Na era Temer, o Brasil coleciona derrotas. A precarização do trabalho impulsionou a pobreza extrema, categoria que ganhou 1,49 milhão de brasileiros no ano passado, calculou a LCA Consultores. Já são 14,8 milhões de indivíduos em famílias com renda mensal aquém de R$ 136 por cabeça. Nos últimos 14 anos, 2017 foi o ano com mais assassinatos em conflitos no campo. Somaram 70, inventariou a Comissão Pastoral da Terra.

Com tantas desgraças, um dos sucessos editoriais do ano é um livro narcísico intitulado A sutil arte de ligar o f*da-se, de Mark Manson.

Há quem não ligue (o foda-se), rejeite a viagem em torno do próprio umbigo e se comova com os infortúnios alheios. Na marcha de sábado no Rio, um grito coletivo acalentou a noite do outono: “Atiçou o formigueiro quem mexeu com a Marielle!”.
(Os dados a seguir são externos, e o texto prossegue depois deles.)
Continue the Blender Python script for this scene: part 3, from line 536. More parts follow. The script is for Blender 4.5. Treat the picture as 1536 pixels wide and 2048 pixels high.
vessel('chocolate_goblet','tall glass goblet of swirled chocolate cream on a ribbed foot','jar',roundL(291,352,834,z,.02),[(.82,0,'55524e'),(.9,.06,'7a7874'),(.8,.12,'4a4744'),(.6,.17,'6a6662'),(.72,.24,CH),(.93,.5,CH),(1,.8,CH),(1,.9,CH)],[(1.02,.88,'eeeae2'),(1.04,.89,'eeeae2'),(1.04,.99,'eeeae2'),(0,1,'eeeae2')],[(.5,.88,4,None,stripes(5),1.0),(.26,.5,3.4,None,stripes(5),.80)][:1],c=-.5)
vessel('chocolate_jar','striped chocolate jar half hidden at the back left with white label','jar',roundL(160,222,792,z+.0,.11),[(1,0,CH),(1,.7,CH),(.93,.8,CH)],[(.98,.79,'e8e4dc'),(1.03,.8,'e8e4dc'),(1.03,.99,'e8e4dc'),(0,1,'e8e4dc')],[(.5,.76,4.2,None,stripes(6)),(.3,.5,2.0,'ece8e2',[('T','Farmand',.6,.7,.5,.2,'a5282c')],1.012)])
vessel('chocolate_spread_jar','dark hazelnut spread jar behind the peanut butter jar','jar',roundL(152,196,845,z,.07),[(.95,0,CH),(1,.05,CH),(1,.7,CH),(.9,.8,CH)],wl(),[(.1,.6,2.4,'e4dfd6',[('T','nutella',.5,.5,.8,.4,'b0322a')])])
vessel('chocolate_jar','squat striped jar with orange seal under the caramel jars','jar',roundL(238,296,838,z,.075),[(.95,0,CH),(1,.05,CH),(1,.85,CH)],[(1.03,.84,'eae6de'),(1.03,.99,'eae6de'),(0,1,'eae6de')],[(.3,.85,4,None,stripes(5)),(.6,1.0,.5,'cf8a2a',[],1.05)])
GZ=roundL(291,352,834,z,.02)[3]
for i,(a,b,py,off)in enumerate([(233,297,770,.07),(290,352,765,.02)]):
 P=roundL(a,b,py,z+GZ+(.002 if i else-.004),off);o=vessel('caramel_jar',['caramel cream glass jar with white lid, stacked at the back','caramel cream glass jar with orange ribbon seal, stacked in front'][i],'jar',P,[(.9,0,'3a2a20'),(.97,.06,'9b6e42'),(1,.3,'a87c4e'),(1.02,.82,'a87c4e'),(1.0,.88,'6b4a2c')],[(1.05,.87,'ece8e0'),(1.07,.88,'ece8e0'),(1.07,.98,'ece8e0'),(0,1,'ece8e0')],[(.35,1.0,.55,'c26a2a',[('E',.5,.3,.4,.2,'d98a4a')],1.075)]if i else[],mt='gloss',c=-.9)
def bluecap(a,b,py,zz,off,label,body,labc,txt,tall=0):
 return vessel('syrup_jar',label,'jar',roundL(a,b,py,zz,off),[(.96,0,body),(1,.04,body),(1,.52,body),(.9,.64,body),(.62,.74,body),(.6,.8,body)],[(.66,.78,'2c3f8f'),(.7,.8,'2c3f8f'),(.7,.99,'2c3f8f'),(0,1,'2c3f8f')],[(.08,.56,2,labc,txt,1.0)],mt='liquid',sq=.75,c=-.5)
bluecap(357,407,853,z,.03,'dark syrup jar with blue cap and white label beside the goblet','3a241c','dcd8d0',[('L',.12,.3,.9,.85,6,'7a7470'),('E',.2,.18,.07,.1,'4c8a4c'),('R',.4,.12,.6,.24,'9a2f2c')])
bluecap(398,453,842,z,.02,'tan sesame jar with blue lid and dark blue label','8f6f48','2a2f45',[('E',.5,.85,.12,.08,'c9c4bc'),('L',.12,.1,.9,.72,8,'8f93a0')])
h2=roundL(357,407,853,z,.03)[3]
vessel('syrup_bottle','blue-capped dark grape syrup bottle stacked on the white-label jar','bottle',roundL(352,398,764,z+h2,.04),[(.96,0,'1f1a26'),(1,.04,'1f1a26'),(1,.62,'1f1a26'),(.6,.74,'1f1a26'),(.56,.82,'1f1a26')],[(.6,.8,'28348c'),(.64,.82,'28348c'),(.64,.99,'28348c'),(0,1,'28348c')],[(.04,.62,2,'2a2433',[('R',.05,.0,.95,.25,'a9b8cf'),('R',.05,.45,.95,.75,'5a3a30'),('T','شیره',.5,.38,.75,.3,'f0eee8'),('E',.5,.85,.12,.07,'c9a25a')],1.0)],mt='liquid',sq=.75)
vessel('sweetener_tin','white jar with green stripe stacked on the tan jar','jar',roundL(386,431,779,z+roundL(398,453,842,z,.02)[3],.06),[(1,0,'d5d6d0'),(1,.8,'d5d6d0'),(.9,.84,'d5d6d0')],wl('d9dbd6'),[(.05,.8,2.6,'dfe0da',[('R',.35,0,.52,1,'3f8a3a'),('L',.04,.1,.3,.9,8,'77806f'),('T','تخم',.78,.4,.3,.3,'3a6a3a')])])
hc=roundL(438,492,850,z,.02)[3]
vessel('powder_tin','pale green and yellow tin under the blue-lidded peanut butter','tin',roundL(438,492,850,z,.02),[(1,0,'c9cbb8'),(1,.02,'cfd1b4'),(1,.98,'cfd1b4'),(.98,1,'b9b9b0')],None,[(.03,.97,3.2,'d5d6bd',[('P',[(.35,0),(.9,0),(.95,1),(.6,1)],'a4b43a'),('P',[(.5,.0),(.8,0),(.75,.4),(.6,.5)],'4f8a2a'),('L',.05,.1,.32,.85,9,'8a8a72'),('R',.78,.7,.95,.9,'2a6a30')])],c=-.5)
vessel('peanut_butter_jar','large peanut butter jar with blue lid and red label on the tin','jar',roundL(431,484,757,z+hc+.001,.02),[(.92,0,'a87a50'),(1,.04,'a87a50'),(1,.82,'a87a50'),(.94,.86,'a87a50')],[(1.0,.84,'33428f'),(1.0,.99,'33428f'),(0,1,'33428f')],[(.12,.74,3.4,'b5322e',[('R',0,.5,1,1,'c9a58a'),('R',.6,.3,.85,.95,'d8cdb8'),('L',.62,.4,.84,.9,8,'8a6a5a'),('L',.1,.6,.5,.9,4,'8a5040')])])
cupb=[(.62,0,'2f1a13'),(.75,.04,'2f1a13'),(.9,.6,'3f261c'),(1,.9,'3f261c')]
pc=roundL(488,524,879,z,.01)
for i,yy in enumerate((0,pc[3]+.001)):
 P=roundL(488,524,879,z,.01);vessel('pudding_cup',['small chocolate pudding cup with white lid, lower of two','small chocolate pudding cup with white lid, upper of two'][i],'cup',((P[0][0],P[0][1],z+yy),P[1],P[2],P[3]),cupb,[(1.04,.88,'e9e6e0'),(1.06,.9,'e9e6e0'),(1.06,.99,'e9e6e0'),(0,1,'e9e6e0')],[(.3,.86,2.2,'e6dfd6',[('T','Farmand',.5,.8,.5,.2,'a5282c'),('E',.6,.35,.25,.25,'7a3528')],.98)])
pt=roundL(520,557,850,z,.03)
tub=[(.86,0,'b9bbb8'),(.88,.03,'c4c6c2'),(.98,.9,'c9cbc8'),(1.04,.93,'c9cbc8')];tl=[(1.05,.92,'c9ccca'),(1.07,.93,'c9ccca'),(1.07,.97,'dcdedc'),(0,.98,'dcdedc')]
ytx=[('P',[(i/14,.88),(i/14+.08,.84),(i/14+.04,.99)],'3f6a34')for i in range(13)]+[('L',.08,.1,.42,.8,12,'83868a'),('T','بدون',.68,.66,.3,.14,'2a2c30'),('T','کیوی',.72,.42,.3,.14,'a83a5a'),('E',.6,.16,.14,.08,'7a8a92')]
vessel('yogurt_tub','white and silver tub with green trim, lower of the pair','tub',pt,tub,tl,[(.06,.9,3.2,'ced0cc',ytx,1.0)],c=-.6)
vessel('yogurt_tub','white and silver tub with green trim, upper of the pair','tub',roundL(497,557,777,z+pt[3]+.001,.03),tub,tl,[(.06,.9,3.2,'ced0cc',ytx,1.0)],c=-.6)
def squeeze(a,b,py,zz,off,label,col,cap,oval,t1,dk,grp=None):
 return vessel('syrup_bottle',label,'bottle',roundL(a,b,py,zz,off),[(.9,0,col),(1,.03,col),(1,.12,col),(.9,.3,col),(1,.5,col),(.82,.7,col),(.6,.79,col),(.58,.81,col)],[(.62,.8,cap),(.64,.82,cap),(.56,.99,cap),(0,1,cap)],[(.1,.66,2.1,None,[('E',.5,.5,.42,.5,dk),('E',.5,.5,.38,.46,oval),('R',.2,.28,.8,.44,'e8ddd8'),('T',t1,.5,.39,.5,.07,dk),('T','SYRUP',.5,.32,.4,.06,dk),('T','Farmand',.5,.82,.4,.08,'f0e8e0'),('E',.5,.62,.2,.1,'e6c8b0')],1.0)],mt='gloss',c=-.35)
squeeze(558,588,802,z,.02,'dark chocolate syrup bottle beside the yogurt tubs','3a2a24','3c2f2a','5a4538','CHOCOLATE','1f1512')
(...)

Na sexta-feira, antes de Caetano Veloso subir ao palco no aterrinho da praia de Iracema, no aniversário de Fortaleza, a multidão bradou por “Lula livre!”. Ao cantar Terra, o eleitor declarado de Ciro Gomes emendou: “Quando eu me encontrava preso, na cela de uma cadeia… Lula livre!” No fim do espetáculo, Caetano proclamou: “Marielle presente! Lula livre!”.

Por mais que uns queiram esquecer, e que o fantasma do esquecimento espreite, muita gente lembra e lembrará.